Kendall Jenner is a Scorpio. And it’s with typical Scorpio reserve that Jenner and I don’t discuss that fact until nearly the end of our time together. But the qualities ascribed to the sign weave throughout our conversation. Jenner speaks often of change and evolution. “I feel like I am coming into my womanhood,” she tells me, “and having so many strong women around me has helped shape my sense of worth.”
Jenner, 27, is in a starkly white room with shelves full of art books and novels behind her. She’s dressed casually in a black tank, her hair pulled back, her skin dewy. She looks as if she’s just come from a hike or a trip to the dog run, the platonic ideal of how one might look lounging around the house. When she speaks, it’s with the self-awareness of someone who has spent her entire adult life in front of a camera. She often qualifies what she’s saying with how it must come off. “I probably sound so LA,” she says at one point. Later: “I probably sound corny.” It reads less as nervousness than as someone who is used to being observed, cutting off the observer at the pass, a reminder that she knows how others might try to fit her into a narrative. Even as she is looked at, she is looking back.

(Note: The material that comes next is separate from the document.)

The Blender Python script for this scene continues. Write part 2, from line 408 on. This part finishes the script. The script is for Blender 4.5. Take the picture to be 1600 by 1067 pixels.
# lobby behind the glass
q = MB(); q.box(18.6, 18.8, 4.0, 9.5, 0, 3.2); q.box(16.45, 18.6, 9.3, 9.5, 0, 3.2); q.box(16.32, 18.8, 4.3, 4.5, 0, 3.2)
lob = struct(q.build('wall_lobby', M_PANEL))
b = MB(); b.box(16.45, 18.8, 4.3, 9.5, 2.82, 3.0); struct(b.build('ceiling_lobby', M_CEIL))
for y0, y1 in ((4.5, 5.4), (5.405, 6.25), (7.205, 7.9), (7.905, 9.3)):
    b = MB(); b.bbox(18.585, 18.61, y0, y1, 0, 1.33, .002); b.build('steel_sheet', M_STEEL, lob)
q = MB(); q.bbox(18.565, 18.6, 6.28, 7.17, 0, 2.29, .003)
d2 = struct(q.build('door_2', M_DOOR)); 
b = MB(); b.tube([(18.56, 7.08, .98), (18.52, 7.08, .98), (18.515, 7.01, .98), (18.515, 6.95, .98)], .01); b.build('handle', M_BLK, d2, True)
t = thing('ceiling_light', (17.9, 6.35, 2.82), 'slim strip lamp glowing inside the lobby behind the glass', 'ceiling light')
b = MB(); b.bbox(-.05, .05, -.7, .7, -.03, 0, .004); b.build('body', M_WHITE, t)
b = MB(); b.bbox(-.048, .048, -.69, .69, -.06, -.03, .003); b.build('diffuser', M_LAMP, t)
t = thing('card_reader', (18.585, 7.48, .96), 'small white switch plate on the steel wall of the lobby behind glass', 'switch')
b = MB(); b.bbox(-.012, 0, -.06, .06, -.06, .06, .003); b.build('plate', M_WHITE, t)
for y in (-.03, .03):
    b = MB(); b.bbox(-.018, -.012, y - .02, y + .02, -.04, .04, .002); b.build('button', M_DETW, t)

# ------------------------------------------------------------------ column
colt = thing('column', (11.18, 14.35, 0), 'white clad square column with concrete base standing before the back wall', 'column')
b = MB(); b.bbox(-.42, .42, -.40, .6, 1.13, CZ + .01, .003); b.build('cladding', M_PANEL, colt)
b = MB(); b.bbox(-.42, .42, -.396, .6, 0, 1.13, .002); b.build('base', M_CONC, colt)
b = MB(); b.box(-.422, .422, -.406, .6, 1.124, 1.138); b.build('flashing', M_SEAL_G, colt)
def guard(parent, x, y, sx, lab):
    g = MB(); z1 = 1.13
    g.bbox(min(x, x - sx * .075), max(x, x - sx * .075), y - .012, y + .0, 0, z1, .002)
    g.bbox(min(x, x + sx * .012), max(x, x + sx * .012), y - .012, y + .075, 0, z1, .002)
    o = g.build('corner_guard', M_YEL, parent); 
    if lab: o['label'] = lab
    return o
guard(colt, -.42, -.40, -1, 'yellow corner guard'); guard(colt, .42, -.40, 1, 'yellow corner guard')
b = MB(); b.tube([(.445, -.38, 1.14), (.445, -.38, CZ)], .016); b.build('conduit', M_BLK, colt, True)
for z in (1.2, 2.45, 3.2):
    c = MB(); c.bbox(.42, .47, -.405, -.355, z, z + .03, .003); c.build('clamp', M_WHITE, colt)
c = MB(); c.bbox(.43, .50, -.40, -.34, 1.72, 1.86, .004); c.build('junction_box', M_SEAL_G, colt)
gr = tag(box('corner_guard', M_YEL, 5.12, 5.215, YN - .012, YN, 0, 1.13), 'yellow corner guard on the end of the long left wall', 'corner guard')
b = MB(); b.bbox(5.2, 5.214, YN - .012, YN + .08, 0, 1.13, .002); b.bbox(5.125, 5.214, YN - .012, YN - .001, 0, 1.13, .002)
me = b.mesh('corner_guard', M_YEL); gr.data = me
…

Jenner’s family has been at the vanguard of global popular culture since Keeping Up With the Kardashians premiered in 2007. The show, which aired for 14 years on E!, moved last year to Hulu, where it was rechristened The Kardashians. Jenner was 11 when it first aired, positioned early on as the kid sister involved in wholesome scrapes with younger sibling Kylie, in contrast to the inside view of their older sisters’ lives as they worked to build their brand and fame. But Jenner remembers her childhood as a place with spaces of sanctuary. “I just kind of kept to myself,” she says. “I loved hiding out in my room and doing my own thing or riding my horses.”